Leader

NST Leader: Power of example

THE world has had enough of Donald Trump. He and his four years of "America First" and everything else last were too divisive for America and the world. President Joe Biden, it thought, will be a great change.

No, Biden isn't. If his first 100 days that ended on Thursday and his speech to Congress to mark the occasion are anything to go by, Biden appears to be just another version of Trump. For Trump's every "America First", we get Biden's "America is back".

If Trump's policy slogan was deceivingly domestic, Biden's is aggressively geopolitical. Like Trump, Biden has China and a few others on his mind.

West versus East is back with unexpected vengeance. We are glad that there wasn't a war in the first 103 days of Biden's presidency. With 1,257 days to go, just one slip will lead the world to war. Most wars are caused by missteps.
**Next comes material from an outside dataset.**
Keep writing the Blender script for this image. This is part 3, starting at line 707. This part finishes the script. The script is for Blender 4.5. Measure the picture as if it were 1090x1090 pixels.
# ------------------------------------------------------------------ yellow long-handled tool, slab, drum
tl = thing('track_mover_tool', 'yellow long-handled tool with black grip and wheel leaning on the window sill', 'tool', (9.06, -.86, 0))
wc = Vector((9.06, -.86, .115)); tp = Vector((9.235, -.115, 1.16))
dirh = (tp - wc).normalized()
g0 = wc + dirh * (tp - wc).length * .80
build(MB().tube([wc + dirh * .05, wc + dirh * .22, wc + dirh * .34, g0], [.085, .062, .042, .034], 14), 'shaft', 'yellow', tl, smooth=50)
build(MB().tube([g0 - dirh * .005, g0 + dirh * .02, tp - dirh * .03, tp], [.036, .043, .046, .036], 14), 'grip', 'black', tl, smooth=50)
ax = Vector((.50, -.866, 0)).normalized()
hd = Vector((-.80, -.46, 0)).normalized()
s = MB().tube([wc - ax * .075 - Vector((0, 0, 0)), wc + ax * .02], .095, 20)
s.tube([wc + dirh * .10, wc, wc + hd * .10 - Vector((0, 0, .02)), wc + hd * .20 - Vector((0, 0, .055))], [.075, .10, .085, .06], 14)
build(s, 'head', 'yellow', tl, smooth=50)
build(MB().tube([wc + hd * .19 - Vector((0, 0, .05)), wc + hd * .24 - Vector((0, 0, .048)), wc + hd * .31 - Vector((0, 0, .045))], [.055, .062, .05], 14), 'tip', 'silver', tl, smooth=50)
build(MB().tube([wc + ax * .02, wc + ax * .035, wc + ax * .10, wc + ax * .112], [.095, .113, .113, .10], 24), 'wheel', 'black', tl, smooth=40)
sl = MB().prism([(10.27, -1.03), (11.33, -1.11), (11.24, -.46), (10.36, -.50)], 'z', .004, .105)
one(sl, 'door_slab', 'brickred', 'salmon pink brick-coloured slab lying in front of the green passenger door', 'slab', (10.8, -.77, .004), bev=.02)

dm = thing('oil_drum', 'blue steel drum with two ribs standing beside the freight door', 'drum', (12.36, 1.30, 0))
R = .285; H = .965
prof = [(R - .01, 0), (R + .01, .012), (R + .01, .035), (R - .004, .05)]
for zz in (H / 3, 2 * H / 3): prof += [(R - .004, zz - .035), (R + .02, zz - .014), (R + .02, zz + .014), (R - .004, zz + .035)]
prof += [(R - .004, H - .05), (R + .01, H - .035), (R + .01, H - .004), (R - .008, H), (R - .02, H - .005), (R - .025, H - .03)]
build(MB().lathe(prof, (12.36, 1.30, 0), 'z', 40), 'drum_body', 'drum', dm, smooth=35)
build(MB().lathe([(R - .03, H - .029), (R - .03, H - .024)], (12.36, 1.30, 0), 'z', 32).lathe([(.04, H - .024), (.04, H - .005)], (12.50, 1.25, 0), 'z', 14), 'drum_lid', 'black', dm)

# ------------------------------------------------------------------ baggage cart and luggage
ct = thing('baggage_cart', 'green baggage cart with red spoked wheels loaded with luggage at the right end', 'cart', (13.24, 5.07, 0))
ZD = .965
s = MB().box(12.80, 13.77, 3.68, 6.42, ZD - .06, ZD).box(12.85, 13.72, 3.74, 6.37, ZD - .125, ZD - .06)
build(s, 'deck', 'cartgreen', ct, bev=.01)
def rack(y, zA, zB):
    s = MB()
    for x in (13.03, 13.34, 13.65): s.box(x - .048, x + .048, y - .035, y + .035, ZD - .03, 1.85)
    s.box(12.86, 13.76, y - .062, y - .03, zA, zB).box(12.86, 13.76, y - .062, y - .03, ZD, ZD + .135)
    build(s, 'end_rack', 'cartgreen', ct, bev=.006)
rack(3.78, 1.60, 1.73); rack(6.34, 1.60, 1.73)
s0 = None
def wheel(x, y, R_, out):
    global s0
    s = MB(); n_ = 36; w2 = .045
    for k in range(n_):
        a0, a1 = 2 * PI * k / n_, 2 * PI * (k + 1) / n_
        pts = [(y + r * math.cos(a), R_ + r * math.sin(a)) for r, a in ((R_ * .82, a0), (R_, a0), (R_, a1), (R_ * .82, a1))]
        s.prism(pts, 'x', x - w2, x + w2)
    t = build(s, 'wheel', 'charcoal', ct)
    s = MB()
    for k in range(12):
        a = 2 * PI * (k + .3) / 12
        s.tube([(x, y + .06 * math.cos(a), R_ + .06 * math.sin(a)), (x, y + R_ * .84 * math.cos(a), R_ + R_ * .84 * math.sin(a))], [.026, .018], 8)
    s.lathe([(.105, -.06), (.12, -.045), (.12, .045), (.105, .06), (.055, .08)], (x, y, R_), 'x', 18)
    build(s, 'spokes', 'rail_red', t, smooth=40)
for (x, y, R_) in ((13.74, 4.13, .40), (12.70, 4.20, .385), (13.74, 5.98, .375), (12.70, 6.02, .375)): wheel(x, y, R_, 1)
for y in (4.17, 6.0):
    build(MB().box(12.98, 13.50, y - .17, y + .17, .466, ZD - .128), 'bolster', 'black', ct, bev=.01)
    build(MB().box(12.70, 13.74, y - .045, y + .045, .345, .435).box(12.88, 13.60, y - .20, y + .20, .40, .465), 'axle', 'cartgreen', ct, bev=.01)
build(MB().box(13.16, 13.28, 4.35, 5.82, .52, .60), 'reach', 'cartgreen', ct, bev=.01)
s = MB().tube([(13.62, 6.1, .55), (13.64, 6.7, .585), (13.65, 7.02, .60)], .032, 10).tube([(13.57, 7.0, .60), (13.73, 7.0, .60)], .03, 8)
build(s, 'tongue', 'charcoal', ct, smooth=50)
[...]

Biden's America is back, as harmless as it may sound, has the seeds of danger buried in it. Just like Herman Melville's messianic belief: "We Americans are the peculiar, chosen people — the Israel of our time; we bear the ark of the liberties of the world."

No America, you do not "bear the ark of the liberties of the world". The United States isn't a redeeming state. It has much redeeming to do for itself to begin with.

Former president George W. Bush was Melvillesque, too. Look at the destruction he caused in Iraq and elsewhere bearing the so-called ark. The world doesn't want Biden to go to Congress to declare a war as some of his predecessors had done. He must go there to celebrate peace with China, Iran, Afghanistan and the Middle East.

True, it takes two to tango but America, which has had boot prints in most of the places, should take the initiative. One term may not be enough to end wars, but it is sure enough to make peace happen.

Take China. The US-China tense standoff isn't working for either. What's worse, it harms much of the world, most certainly Southeast Asian nations. Perhaps a Beijing Communique similar to the Shanghai Communique that the late former US president Richard Nixon signed with the late Chinese prime minister Zhou Enlai in 1972 may be a place to start.

China, too, must promise a peaceful rise. Sending aircraft carriers and fully-armed coast guard vessels into disputed waters is hardly a peaceful rise.

Next Iran. If Biden desires decent US-Iran relations, he must stop seeing the Persian regime through Israel's eyes. Consider the nuclear arms deal.

If Iran is the rogue state that the US thinks it is, it would have torn up the agreement that it signed in 2015. It didn't; Trump did. Yet the US has imposed sanctions upon sanctions on Iran, causing terrible harm to ordinary Iranians.

Now the Iranians are in Austria negotiating another deal six years later, and the US hasn't lifted any sanctions. The US and its allies invasion of Iraq has shown Iran that it would be better off having nuclear weapons.

At least, the US and allies will think twice before dropping the regime change bombs. With a few changes here and there, the story is the same for Afghanistan and the Middle East. Biden must end America's Melvillesque messianic mission. Otherwise, his power of example will be a lie.